Summary
In a velvet-draped salon where candlelight licks at the edges of masks, the scholar Leo Fielding—tongue fluent in dead alphabets—follows his reckless sibling into a lottery of blood; black ballots bloom like nightshade seeds, one bearing the prince’s name. A truncheon-swinging raid scatters the conspirators, yet Leo, iron-bound by fraternal guilt, claims the heresy as his own, exiling himself across the Atlantic and abandoning infant Floria to the mercies of a brother already half-devoured by his wife’s avarice. Dulcine, coveting the child’s patrimony, bribes Count DeGrasse—the anarchist chieftain turned ringmaster of pandemonium—to shepherd Floria westward and drown her secrets in mid-ocean.

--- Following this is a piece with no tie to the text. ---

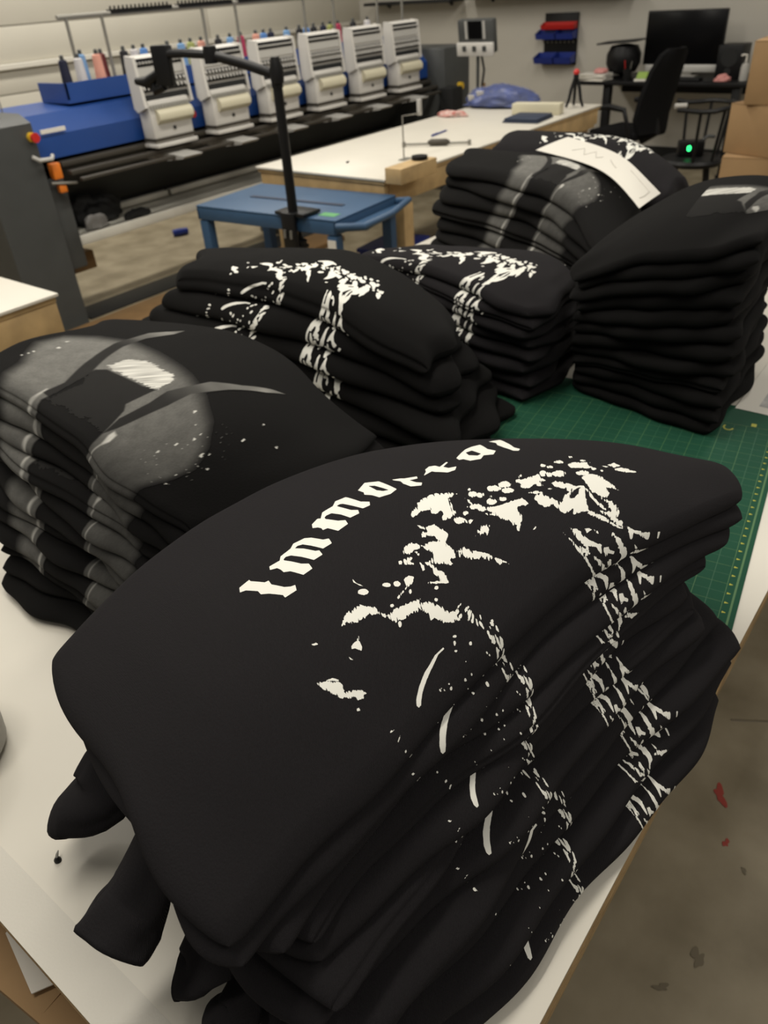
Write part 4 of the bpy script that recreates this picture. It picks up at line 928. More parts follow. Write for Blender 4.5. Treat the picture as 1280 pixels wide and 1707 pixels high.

News of the girl’s fabricated watery grave hollows Leo into a husk; he re-emerges years later beneath striped canvas, his voice a cracked trumpet hawking sawdust and wonder, while overhead a winged acrobat—his own daughter, though neither suspects—spins on the trapeze like Icarus in sequins. DeGrasse, still pulling marionette strings, keeps Floria tethered by blackmail; Lemuel Salter, the circus’s reptilian manager, slithers after her with diamond-ringed claws. Into this sawdust inferno strides Wilfred Wells, millionaire masquerading as a meek stenographer, to audit the ledgers and instead audits his own heart. Rebuffed, Salter retaliates with vitriol on the net; fate intervenes so that the ringmaster, not the flyer, plunges through the acid-eaten mesh. With his last breath DeGrasse unseals the genealogical scroll; father and daughter recognize the mirrored ache in their irises. Curtain falls on reconciliation and marriage, the big top folding like a cathedral of provisional grace.
Synopsis
Leo Fielding, a professor of languages, reluctantly goes with his younger brother Henri to an anarchists' meeting. In black robes and masks, members draw ballots to choose someone to assassinate the prince. When the police raid, Leo says that he induced Henri to attend. Banished, Leo goes to America, sadly leaving his baby Floria with Henri. Five years later, Henri's wife Dulcine, wanting Floria's inheritance, urges Henri to send their niece to Leo with Count DeGrasse, the anarchist leader, whom she has secretly paid to kill the girl en route. After learning of Floria's supposed drowning, Leo loses interest in life. Years later he becomes a circus barker and makes friends with the aerialist, in reality his daughter Floria, whom DeGrasse, the ringmaster, has forced to support him. After Floria refuses to marry manager Lemuel Salter, owner Wilfred Wells, masquerading as a stenographer to investigate graft, falls in love with her and thrashes Salter. In revenge, Salter pours acid on the safety net, but DeGrasse performs before Floria and is killed. Before dying, DeGrasse reveals Floria's identity. Now reconciled with Leo, Floria marries Wilfred.